Kim: Many countries are tightening regulations on fuel efficiency and emissions in response to increased amounts of air pollution. This makes eco-friendly cars, such as hybrids and electric cars, something of a no-brainer for automakers. The biggest takeaway we‘ve learned is to focus on manufacturing fuel-efficient cars that increasingly rely on electric power, while keeping the same price tag as cars  powered by internal combustion engines. Automakers who can meet these demands while staying on top of their eco-friendly game clearly have an edge in the market.

What kind of efforts has Kia been making to alleviate these environmental problems caused by vehicle carbon emission?
Kim: In addition to developing electric vehicles, Kia is investing in other eco-friendly cars and technologies such as hybrids and hydrogen fuel cell technology. In 2011, Kia introduced its first hybrid vehicle for the global market, the Optima Hybrid, fully equipped with original technologies developed by Kia. Optima Hybrid was first sold in North America, Korea and Europe, and it is now available in other regions of the world. And as seen by the recent release of the K7 (Cadenza) Hybrid (currently only available in South Korea), we plan on developing hybrid versions of our other vehicles in different segments. Meanwhile, we continue to extend our research and invest in the development of electric vehicles, and we‘ve also created a road map to ultimately develop a completely zero-emission hydrogen fuel cell vehicle.

What types of technologies in Kia’s ‘green lineup’ help to lessen the harmful impact on the environment?
Kim: Kia Motors boasts a full lineup of passenger cars, RVs, and commercial vehicles whose ‘greenness’ and safety are verified through a variety of domestic and international assessments. Every green vehicle is equipped with a battery and electric motor that propel the car forward. Because of this, one of the most important environmental technologies is called regenerative braking. When the driver steps on the brake pedal to slow down, the inertia of the motor is converted into electrical energy, which in turn charges the battery. In addition, the vehicles in our green lineup are also equipped with the Auto Stop & Start system. The engine automatically stops when the vehicle comes to a standstill and then starts back up again when the vehicle is in motion. The oil pumps in the vehicle engines are also electronically controlled.

Which Kia vehicle best embodies Kia‘s efforts aimed at environmental preservation and why? What features does it exhibit?
Kim: I would say the Soul EV, which just went on sale in Korea this month. The Soul EV, compared to many other electric vehicles in the same class, boasts one of the longest driving ranges on a single charge. In addition, it received the Environmental Claim Validation from UL, a renowned safety consulting and certification company based in the U.S.—a first in the automotive industry. With the Environmental Claim Validation eco-label, Soul EV has received an official stamp of approval for using bio-based organic carbon content for 10% of its interior materials. All of these environmentally-friendly aspects make the Soul EV an attractive choice for all environmentally-conscious drivers, and even locally in the Korean market, I would say the Soul EV will lead the way for further development of future electric vehicles.

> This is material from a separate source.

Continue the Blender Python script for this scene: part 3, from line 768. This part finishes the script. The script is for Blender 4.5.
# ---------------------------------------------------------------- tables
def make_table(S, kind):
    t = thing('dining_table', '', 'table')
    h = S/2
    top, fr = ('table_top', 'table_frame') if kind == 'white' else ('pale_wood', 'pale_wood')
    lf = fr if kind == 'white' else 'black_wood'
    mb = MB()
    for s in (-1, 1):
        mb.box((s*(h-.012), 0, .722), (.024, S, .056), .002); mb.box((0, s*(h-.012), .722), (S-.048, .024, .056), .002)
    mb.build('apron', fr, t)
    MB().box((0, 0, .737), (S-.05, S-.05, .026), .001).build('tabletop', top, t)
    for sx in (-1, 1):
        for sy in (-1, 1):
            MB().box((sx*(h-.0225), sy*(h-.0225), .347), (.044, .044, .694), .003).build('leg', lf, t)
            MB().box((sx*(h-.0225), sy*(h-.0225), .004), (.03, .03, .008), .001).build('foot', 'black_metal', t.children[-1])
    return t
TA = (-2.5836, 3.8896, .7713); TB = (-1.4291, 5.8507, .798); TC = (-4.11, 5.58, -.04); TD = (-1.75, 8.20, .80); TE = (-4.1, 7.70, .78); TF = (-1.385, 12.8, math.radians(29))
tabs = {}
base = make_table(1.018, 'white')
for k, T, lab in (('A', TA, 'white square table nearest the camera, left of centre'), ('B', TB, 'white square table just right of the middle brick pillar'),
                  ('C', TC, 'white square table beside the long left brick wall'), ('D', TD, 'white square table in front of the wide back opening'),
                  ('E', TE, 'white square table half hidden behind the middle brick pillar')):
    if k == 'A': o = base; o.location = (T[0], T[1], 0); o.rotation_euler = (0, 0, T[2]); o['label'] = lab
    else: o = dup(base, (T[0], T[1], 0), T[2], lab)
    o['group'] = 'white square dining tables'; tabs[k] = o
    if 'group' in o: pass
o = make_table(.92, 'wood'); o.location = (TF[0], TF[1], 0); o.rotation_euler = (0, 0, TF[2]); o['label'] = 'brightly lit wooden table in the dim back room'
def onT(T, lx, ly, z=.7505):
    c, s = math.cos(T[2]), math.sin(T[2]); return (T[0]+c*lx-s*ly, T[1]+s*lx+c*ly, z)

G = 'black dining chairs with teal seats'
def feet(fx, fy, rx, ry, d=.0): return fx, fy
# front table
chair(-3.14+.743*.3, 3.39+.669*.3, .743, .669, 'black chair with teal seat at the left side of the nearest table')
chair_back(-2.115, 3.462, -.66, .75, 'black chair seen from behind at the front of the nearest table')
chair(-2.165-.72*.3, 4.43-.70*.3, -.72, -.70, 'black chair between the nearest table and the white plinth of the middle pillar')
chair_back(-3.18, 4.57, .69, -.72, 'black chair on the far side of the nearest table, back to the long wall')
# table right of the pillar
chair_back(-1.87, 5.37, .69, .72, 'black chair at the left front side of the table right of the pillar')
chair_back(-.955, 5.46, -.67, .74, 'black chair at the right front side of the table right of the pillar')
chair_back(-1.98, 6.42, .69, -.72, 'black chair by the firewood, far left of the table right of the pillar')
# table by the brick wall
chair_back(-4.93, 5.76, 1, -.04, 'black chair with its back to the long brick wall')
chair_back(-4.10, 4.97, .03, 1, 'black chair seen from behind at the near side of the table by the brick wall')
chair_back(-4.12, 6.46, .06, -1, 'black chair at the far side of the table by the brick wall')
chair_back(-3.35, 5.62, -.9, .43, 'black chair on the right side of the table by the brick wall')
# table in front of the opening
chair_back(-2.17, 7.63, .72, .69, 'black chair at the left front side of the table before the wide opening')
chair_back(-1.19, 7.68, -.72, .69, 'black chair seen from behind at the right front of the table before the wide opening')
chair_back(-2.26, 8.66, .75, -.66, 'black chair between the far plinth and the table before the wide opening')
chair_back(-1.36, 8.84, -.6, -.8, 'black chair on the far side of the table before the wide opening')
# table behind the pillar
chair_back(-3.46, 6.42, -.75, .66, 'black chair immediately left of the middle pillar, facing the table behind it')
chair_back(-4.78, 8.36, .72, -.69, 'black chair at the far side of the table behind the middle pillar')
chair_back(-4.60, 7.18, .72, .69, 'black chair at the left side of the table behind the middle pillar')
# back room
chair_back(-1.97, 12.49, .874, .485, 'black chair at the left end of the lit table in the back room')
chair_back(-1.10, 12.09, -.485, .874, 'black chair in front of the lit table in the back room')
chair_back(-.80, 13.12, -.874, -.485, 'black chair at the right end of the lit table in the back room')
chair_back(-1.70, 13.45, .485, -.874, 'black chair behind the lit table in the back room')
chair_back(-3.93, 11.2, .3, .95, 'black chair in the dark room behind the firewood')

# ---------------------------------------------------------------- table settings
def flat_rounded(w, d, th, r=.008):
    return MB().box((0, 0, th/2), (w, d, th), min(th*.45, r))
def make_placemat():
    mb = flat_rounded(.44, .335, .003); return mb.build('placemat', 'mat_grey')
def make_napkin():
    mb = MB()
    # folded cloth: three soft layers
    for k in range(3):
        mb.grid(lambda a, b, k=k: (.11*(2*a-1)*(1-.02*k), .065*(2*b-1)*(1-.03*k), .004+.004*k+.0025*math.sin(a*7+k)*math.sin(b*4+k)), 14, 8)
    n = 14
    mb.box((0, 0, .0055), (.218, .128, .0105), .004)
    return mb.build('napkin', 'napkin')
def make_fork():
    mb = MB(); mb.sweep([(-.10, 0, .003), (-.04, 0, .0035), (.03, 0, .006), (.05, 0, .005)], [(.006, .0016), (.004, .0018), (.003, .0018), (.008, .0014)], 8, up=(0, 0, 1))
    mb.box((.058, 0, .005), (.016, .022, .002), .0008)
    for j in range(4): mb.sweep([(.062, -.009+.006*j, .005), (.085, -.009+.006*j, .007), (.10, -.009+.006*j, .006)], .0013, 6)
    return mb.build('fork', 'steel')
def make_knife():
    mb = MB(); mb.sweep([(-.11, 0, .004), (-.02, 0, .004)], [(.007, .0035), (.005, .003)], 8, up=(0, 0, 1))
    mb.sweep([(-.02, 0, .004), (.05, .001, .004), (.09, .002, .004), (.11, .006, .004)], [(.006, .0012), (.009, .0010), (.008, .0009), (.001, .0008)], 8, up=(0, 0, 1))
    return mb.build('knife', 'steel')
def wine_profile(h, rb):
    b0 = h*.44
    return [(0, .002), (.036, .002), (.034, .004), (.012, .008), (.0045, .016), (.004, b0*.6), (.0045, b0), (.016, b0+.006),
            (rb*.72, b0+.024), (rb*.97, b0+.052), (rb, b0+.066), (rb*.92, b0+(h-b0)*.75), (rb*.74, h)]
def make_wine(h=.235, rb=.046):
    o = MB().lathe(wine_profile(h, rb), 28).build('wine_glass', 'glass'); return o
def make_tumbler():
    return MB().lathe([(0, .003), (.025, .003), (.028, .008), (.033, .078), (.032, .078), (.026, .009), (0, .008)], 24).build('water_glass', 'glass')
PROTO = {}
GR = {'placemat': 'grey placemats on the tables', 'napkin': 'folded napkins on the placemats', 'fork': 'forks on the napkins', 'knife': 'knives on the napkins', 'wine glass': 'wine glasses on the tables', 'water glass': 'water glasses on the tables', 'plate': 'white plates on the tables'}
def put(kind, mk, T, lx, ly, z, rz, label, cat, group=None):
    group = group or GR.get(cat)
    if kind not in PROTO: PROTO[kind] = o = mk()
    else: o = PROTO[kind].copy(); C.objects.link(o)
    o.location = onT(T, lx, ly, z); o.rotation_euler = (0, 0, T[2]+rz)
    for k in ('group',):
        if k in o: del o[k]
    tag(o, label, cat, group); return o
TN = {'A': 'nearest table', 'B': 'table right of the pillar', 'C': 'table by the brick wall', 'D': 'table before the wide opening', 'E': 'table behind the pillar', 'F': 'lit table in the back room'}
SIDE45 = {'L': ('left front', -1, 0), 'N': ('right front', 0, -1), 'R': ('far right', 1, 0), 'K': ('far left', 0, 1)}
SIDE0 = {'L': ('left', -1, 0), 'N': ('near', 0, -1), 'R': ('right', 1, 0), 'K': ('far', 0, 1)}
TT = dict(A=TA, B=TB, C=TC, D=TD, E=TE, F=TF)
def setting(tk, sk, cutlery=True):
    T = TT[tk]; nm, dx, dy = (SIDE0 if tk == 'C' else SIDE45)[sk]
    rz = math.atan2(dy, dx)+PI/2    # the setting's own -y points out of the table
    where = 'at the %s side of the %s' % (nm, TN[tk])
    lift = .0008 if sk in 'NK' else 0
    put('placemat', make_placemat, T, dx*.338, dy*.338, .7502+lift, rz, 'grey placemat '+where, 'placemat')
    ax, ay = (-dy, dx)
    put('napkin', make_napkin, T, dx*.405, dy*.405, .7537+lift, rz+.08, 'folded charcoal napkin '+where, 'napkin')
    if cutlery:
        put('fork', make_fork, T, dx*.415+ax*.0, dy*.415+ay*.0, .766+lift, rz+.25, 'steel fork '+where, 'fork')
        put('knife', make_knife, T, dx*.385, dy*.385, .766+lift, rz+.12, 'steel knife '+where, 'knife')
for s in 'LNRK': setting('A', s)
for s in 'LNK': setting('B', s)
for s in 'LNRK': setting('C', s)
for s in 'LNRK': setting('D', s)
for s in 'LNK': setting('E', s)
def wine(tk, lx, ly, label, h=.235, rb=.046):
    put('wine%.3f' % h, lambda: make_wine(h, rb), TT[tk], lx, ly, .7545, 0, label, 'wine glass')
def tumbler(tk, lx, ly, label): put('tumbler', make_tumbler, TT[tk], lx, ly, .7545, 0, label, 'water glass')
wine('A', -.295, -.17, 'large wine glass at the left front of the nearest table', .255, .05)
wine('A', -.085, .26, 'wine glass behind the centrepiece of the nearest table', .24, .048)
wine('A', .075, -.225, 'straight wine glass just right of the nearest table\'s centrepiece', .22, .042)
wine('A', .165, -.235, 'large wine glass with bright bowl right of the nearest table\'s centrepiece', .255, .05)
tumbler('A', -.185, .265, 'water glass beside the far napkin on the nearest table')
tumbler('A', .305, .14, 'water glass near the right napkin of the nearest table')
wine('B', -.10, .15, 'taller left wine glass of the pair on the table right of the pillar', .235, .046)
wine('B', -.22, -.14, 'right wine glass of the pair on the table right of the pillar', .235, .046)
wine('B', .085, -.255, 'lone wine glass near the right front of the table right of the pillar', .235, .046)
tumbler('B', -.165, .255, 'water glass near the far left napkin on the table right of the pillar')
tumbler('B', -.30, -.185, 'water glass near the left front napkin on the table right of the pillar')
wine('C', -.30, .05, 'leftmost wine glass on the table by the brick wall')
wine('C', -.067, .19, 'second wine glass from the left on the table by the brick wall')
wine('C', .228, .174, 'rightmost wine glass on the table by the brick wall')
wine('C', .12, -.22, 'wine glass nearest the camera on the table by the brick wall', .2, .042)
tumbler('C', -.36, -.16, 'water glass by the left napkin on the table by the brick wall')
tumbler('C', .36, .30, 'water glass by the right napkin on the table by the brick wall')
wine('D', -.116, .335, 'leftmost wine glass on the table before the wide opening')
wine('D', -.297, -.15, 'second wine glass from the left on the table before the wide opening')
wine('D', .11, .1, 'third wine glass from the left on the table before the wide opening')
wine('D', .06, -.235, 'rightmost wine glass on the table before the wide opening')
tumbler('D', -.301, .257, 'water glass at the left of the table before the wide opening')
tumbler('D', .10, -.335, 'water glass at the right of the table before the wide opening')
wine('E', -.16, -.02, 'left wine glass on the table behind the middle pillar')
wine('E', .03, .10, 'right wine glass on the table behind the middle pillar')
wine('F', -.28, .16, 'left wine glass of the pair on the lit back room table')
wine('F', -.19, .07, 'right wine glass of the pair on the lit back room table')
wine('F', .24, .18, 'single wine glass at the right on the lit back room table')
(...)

What’s the biggest problem eco-friendly technology researchers face these days?
Kim: The greatest barrier at this point would probably be vehicle price. The systems that power electric and hybrid vehicles are much pricier than internal combustion engines found in conventional cars.  Although the related technologies are already quite advanced, more funding and research it still required to further develop the advanced components—batteries, electric motors and inverters—that power hybrid and electric vehicles. The price to develop these components is costly. Even the hydrogen fuel cell electric power generation device (fuel cell stack), for instance, uses the rare metal, platinum. Although it only uses a miniscule amount, the platinum drives up the price of the whole vehicle. All of the researchers at Kia are trying our best to research other methods and develop our own technologies that can help reduce production costs. But aside from hybrid vehicle technologies, the infrastructure for vehicle charging must also be considered. We think Kia’s investment has been worth all our effort, because in the long run we hope that our innovations will set a higher standard for an affordable, eco-friendly driving experience.